Defendants do not argue otherwise. Instead, they contend that Plaintiffs have not stated a claim because the removal decisions were “government speech to which the First Amendment does not apply.” But as Plaintiffs’ note, the cases Defendants cite mostly involve the initial selection, not removal, of materials. See, e.g., Am. Library (“The principles underlying [the precedent] also apply to a public library’s exercise of judgment in selecting the material it provides to its patrons.”); PETA v. Gittens (D.C. Cir. 2005) (analogizing the discretion afforded to library’s book collection decisions to the commission’s art selection decisions). As the Fifth Circuit held in Campbell, removal decisions are subject to the First Amendment and are evaluated based on whether the governments’ “substantial motivation in arriving at the removal decision” was discriminatory. Here, Plaintiff has clearly pled that Defendants had this motivation.

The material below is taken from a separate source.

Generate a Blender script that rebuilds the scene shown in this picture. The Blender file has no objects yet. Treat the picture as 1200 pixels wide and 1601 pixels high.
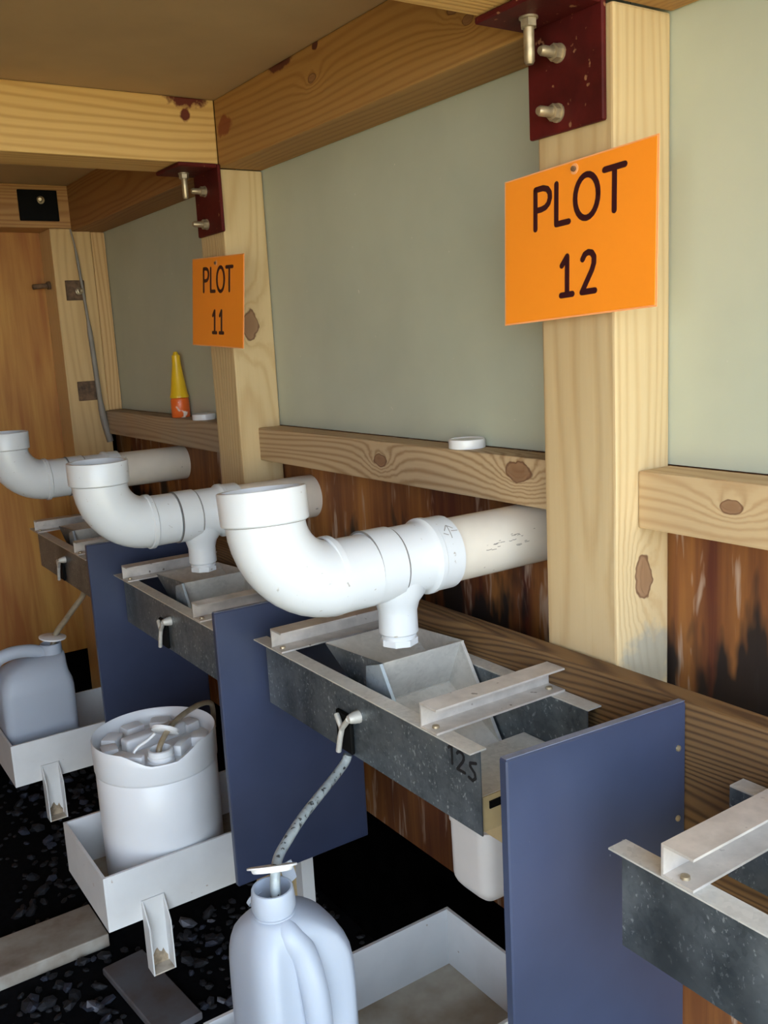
import bpy, bmesh, math, random
from mathutils import Vector, Matrix

# ------------------------------------------------------------------ camera, world, sun, exposure
SC = bpy.context.scene
COL = SC.collection
H = 1.55                      # camera height above the gravel; all z below are relative to the camera
PI = math.pi

cam_d = bpy.data.cameras.new('camera')
cam = bpy.data.objects.new('camera', cam_d)
COL.objects.link(cam)
RX = Vector((0.82642428, -0.56057508, -0.05271139))
DN = Vector((-0.14714769, -0.12466592, -0.98122677))
FW = Vector((0.54347996, 0.81866598, -0.18551427))
m = Matrix.Identity(4)
for i in range(3):
    m[i][0], m[i][1], m[i][2] = RX[i], -DN[i], -FW[i]
m[2][3] = H
cam.matrix_world = m
cam_d.sensor_fit = 'HORIZONTAL'
cam_d.sensor_width = 36.0
cam_d.lens = 1452.14 / 1200 * 36
cam_d.clip_start = 0.02
SC.camera = cam

SC.view_settings.view_transform = 'Standard'
SC.view_settings.look = 'None'
SC.view_settings.gamma = 1.0
SC.view_settings.use_curve_mapping = False
SC.view_settings.exposure = 1.25

W = bpy.data.worlds.new('sky')
SC.world = W
W.use_nodes = True
wn, wl = W.node_tree.nodes, W.node_tree.links
wn.clear()
w_out = wn.new('ShaderNodeOutputWorld')
w_bg = wn.new('ShaderNodeBackground')
w_bg.inputs['Strength'].default_value = 3.2
w_tc = wn.new('ShaderNodeTexCoord')
w_sep = wn.new('ShaderNodeSeparateXYZ')
w_rmp = wn.new('ShaderNodeValToRGB')
w_rmp.color_ramp.elements[0].position = 0.0
w_rmp.color_ramp.elements[0].color = (0.80, 0.90, 1.0, 1)
w_rmp.color_ramp.elements[1].position = 0.8
w_rmp.color_ramp.elements[1].color = (0.48, 0.70, 1.0, 1)
wl.new(w_tc.outputs['Generated'], w_sep.inputs[0])
wl.new(w_sep.outputs['Z'], w_rmp.inputs['Fac'])
wl.new(w_rmp.outputs['Color'], w_bg.inputs['Color'])
wl.new(w_bg.outputs[0], w_out.inputs[0])

sun_d = bpy.data.lights.new('sun', 'SUN')
sun_d.energy = 13.0
sun_d.angle = math.radians(1.0)
sun_d.color = (1.0, 0.89, 0.66)
sun = bpy.data.objects.new('sun', sun_d)
COL.objects.link(sun)
# high sun behind the shed: it lights the yard in front of the open side, never the inside
sun.rotation_euler = (Vector((-0.45, -0.62, -0.80))).to_track_quat('-Z', 'Y').to_euler()
sun.location = (4, 6, 9)

# ------------------------------------------------------------------ mesh helpers
WLOC = {}                     # world location of every object, for parenting


class MB:
    def __init__(s):
        s.v, s.f = [], []

    def add(s, vs, fs):
        b = len(s.v)
        s.v += [Vector(v) for v in vs]
        s.f += [[b + i for i in f] for f in fs]
        return s

    def box(s, x0, x1, y0, y1, z0, z1):
        return s.add([(x, y, z) for x in (x0, x1) for y in (y0, y1) for z in (z0, z1)],
                     [(0, 1, 3, 2), (4, 6, 7, 5), (0, 4, 5, 1), (2, 3, 7, 6), (0, 2, 6, 4), (1, 5, 7, 3)])

    def obox(s, c, ux, uy, uz, hx, hy, hz):
        c, ux, uy, uz = Vector(c), Vector(ux).normalized(), Vector(uy).normalized(), Vector(uz).normalized()
        return s.add([c + ux * hx * a + uy * hy * b + uz * hz * d for a in (-1, 1) for b in (-1, 1) for d in (-1, 1)],
                     [(0, 1, 3, 2), (4, 6, 7, 5), (0, 4, 5, 1), (2, 3, 7, 6), (0, 2, 6, 4), (1, 5, 7, 3)])

    def prism(s, pts, off):
        n = len(pts); off = Vector(off)
        a = [Vector(p) for p in pts]
        return s.add(a + [p + off for p in a],
                     [list(range(n))[::-1], list(range(n, 2 * n))] +
                     [(i, (i + 1) % n, n + (i + 1) % n, n + i) for i in range(n)])

    def lathe(s, o, axis, prof, n=32, cap0=True, cap1=True, close=False):
        o, w = Vector(o), Vector(axis).normalized()
        u = w.orthogonal().normalized(); t = w.cross(u)
        vs, fs = [], []
        for (h, r) in prof:
            vs += [o + w * h + (u * math.cos(2 * PI * k / n) + t * math.sin(2 * PI * k / n)) * r for k in range(n)]
        K = len(prof)
        rng = range(K if close else K - 1)
        for j in rng:
            j2 = (j + 1) % K
            for k in range(n):
                k2 = (k + 1) % n
                fs.append((j * n + k, j * n + k2, j2 * n + k2, j2 * n + k))
        if not close:
            if cap0: fs.append(tuple(range(n))[::-1])
            if cap1: fs.append(tuple(range((K - 1) * n, K * n)))
        return s.add(vs, fs)

    def tube(s, pts, r, n=12, cap=True, flat=None):
        pts = [Vector(p) for p in pts]
        rs = r if isinstance(r, (list, tuple)) else [r] * len(pts)
        vs, fs = [], []
        prev = None
        for i, p in enumerate(pts):
            d = (pts[min(i + 1, len(pts) - 1)] - pts[max(i - 1, 0)]).normalized()
            if prev is None:
                u = d.orthogonal().normalized()
            else:
                u = (prev - d * prev.dot(d)).normalized()
            prev = u
            t = d.cross(u)
            vs += [p + (u * math.cos(2 * PI * k / n) + t * math.sin(2 * PI * k / n)) * rs[i] for k in range(n)]
        for i in range(len(pts) - 1):
            for k in range(n):
                k2 = (k + 1) % n
                fs.append((i * n + k, i * n + k2, (i + 1) * n + k2, (i + 1) * n + k))
        if cap:
            fs.append(tuple(range(n))[::-1])
            fs.append(tuple(range((len(pts) - 1) * n, len(pts) * n)))
        return s.add(vs, fs)

    def loft(s, rings, cap0=True, cap1=True):
        n = len(rings[0]); vs, fs = [], []
        for r in rings: vs += [Vector(p) for p in r]
        for j in range(len(rings) - 1):
            for k in range(n):
                k2 = (k + 1) % n
                fs.append((j * n + k, j * n + k2, (j + 1) * n + k2, (j + 1) * n + k))
        if cap0: fs.append(tuple(range(n))[::-1])
        if cap1: fs.append(tuple(range((len(rings) - 1) * n, len(rings) * n)))
        return s.add(vs, fs)

    def build(s, name, mat, parent=None, origin=None, bevel=0.0, seg=1, smooth=None, mods=None):
        if parent is not None:
            org = WLOC[parent.name]
        elif origin is not None:
            org = Vector(origin)
        else:
            lo = [min(v[i] for v in s.v) for i in range(3)]; hi = [max(v[i] for v in s.v) for i in range(3)]
            org = Vector(((lo[0] + hi[0]) / 2, (lo[1] + hi[1]) / 2, lo[2]))
        bm = bmesh.new()
        vv = [bm.verts.new(v - org) for v in s.v]
        for f in s.f:
            try: bm.faces.new([vv[i] for i in f])
            except ValueError: pass
        bmesh.ops.recalc_face_normals(bm, faces=bm.faces[:])
        if bevel > 0:
            bmesh.ops.bevel(bm, geom=[e for e in bm.edges if len(e.link_faces) == 2 and e.calc_face_angle(0) > 0.5],
                            offset=bevel, segments=seg, affect='EDGES', profile=0.6, clamp_overlap=True)
        me = bpy.data.meshes.new(name)
        bm.to_mesh(me); bm.free()
        me.materials.append(mat)
        if smooth:
            for p in me.polygons: p.use_smooth = True
            me.set_sharp_from_angle(angle=math.radians(smooth))
        o = bpy.data.objects.new(name, me)
        COL.objects.link(o)
        if parent is not None:
            o.parent = parent
            WLOC[o.name] = org
        else:
            o.location = org + Vector((0, 0, H))
            WLOC[o.name] = org
        for md in mods or ():
            k = o.modifiers.new(md[0], md[1])
            for a, b in md[2].items(): setattr(k, a, b)
        return o


def tag(o, label=None, cat=None, group=None, kind=None):
    if label: o['label'] = label
    if cat: o['category'] = cat
    if group: o['group'] = group
    if kind: o['kind'] = kind
    return o


def thing(name, loc, label, cat, group=None):
    o = bpy.data.objects.new(name, None)
    o.empty_display_size = 0.05
    COL.objects.link(o)
    o.location = Vector(loc) + Vector((0, 0, H))
    WLOC[o.name] = Vector(loc)
    return tag(o, label, cat, group)


def copy_tree(o, parent=None, delta=None, label=None):
    c = o.copy(); COL.objects.link(c)
    if parent is not None: c.parent = parent
    if delta is not None:
        c.location = o.location + Vector(delta)
        WLOC[c.name] = WLOC[o.name] + Vector(delta)
    if label: c['label'] = label
    for ch in list(o.children): copy_tree(ch, c)
    return c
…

Defendants contend that Campbell and Pico do not apply to this context because those cases dealt with book removals from public school libraries, which may be subject to unique constitutional rules…. [T]he Court agrees that the precedent indicates public school libraries are a unique environment for constitutional analysis. Campbell, Pico, and Chiras suggest that school officials’ discretion is particularly broad for book selection in public school libraries because of schools’ unique inculcative function. However, the right to access to information first identified in Pico and subsequently adopted by the Fifth Circuit in Cambpell has “even greater force when applied to public libraries,” since public libraries are “designed for freewheeling inquiry,” and the type of discretion afforded to school boards is not implicated.

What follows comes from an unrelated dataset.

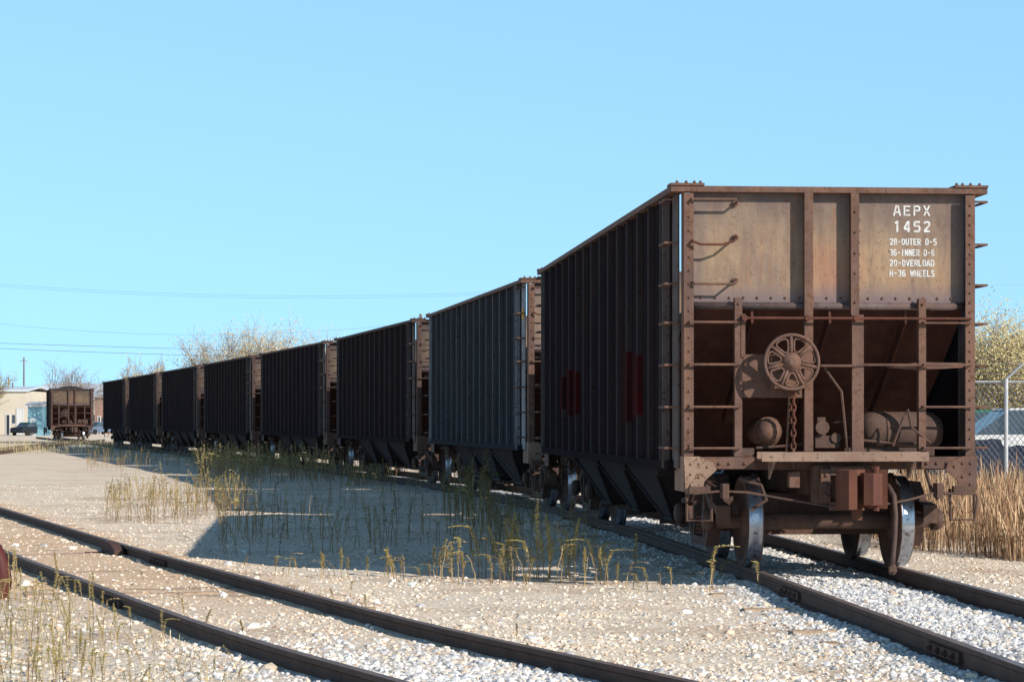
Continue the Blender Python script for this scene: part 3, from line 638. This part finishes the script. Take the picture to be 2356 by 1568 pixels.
# ---------------------------------------------------------------- plants
def weed_geo(rnd,h,style):
    v=[];f=[];c=[]
    lean=rnd.uniform(0,.22)*h; a=rnd.uniform(0,6.28); droop=rnd.random()<.4
    n=8; pts=[]
    for i in range(n):
        t=i/(n-1); k=lean*t*t; z=h*t
        if droop and t>.75: z-= (t-.75)*h*1.1; k+=(t-.75)*h*.6
        pts.append(Vector((math.cos(a)*k+rnd.uniform(-.01,.01),math.sin(a)*k+rnd.uniform(-.01,.01),z)))
    stem=[(.34,.24,.12),(.40,.29,.15),(.28,.18,.10)][rnd.randrange(3)]
    if style=='green': leafs=[(.20,.19,.07),(.26,.24,.09),(.15,.15,.06),(.36,.31,.12)]
    elif style in('yellow','spike'): leafs=[(.70,.58,.25),(.60,.50,.20),(.74,.62,.32),(.48,.42,.16)]
    else: leafs=[(.60,.44,.22),(.50,.35,.17),(.64,.52,.30)]
    r0=.005+.002*h
    for i,p in enumerate(pts):
        r=r0*(1-.6*i/(n-1))
        for q in range(3): v.append((p.x+r*math.cos(q*2.09),p.y+r*math.sin(q*2.09),p.z)); c.append(stem)
    for i in range(n-1):
        for q in range(3):
            A=i*3+q;B_=i*3+(q+1)%3; f+= [(A,B_,B_+3),(A,B_+3,A+3)]
    cnt=int({'green':60,'yellow':85,'dry':45,'spike':330}[style])
    lo=.2 if style=='green' else .3
    for k in range(cnt):
        t=lo+(1-lo)*rnd.random()**(.6 if style=='spike' else .7); x=t*(n-1); i=min(int(x),n-2); p=pts[i].lerp(pts[i+1],x-i)
        an=rnd.uniform(0,6.28); hi=t>.6
        ln=(rnd.uniform(.022,.042) if hi else rnd.uniform(.025,.07))
        up=rnd.uniform(-.3,1.0) if hi else rnd.uniform(-.6,.8); w=rnd.uniform(.007,.013) if hi else rnd.uniform(.004,.008)
        if style=='spike': ln=rnd.uniform(.018,.042)*(1.1-.6*max(0,t-.8)/.2); w=rnd.uniform(.0035,.007); up=rnd.uniform(0,1.3)
        d=Vector((math.cos(an),math.sin(an),up)).normalized(); s=Vector((-math.sin(an),math.cos(an),rnd.uniform(-.8,.8)))*w
        o=len(v); q0=p; q1=p+d*ln*.5+s; q2=p+d*ln; q3=p+d*ln*.5-s
        cc=leafs[rnd.randrange(len(leafs))]
        if t<.5 and style!='green' and rnd.random()<.4: cc=(.44,.31,.15)
        v+=[tuple(q0),tuple(q1),tuple(q2),tuple(q3)]; c+=[cc]*4; f+=[(o,o+1,o+2),(o,o+2,o+3)]
    return np.array(v),np.array(f),np.array(c)
rw=random.Random(11)
VAR={st:[weed_geo(rw,1.0,st) for _ in range(9)] for st in ('green','yellow','dry','spike')}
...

Defendants, like other government officials implicated in maintaining libraries, have broad discretion to select and acquire books for the library’s collection. But the Fifth Circuit recognizes a First Amendment right to access to information in libraries, a right that applies to book removal decisions. Plaintiffs have clearly stated a claim that falls squarely within this right: that Defendants removed the books at issue to prevent access to viewpoints and content to which they objected….
And the district court went on to hold that plaintiffs were likely to prevail on the claim, and therefore granted them a preliminary injunction; the full list of books that had to be reinstated consisted of:
a. Caste: The Origins of Our Discontent by Isabel Wilkerson;
b. Called Themselves the K.K.K: The Birth of an American Terrorist Group by Susan
Campbell Bartoletti;
c. Spinning by Tillie Walden;
d. In the Night Kitchen by Maurice Sendak;
e. It’s Perfectly Normal: Changing Bodies, Growing Up, Sex and Sexual Health by
Robie Harris;
f. My Butt is So Noisy!, I Broke My Butt!, and I Need a New Butt! by Dawn
McMillan;
g. Larry the Farting Leprechaun, Gary the Goose and His Gas on the Loose, Freddie
the Farting Snowman, and Harvey the Heart Has Too Many Farts by Jane
Bexley;
h. Being Jazz: My Life as a (Transgender) Teen by Jazz Jennings;
i. Shine by Lauren Myracle;
j. Under the Moon: A Catwoman Tale by Lauren Myracle;
k. Gabi, a Girl in Pieces by Isabel Quintero; and
l. Freakboy by Kristin Elizabeth Clark.
(The court didn’t separately discuss the objections to the Butt and Fart books, which seemed to be less focused on viewpoint and more on perceived vulgar content.) Note that it’s unsettled whether viewpoint-based removals of books from school library shelves are constitutional—Board of Ed. v. Pico (1982) didn’t resolve the issue—but the Fifth Circuit has indeed held that such removals are unconstitutional. And if even school libraries can’t engage in such removals, the matter is even clearer as to public libraries, for the reason the District Court mentions.
Congratulations to Ellen Leonida, Matthew Borden, J. Noah Hagey, Sarah Salomon, Pratik Ghosh & Amy Senia (Braunhagey & Borden LLP) and Ryan Botkin, Katherine P. Chiarello & María Amelia Calaf (Wittliff | Cutter PLLC), who represent plaintiffs.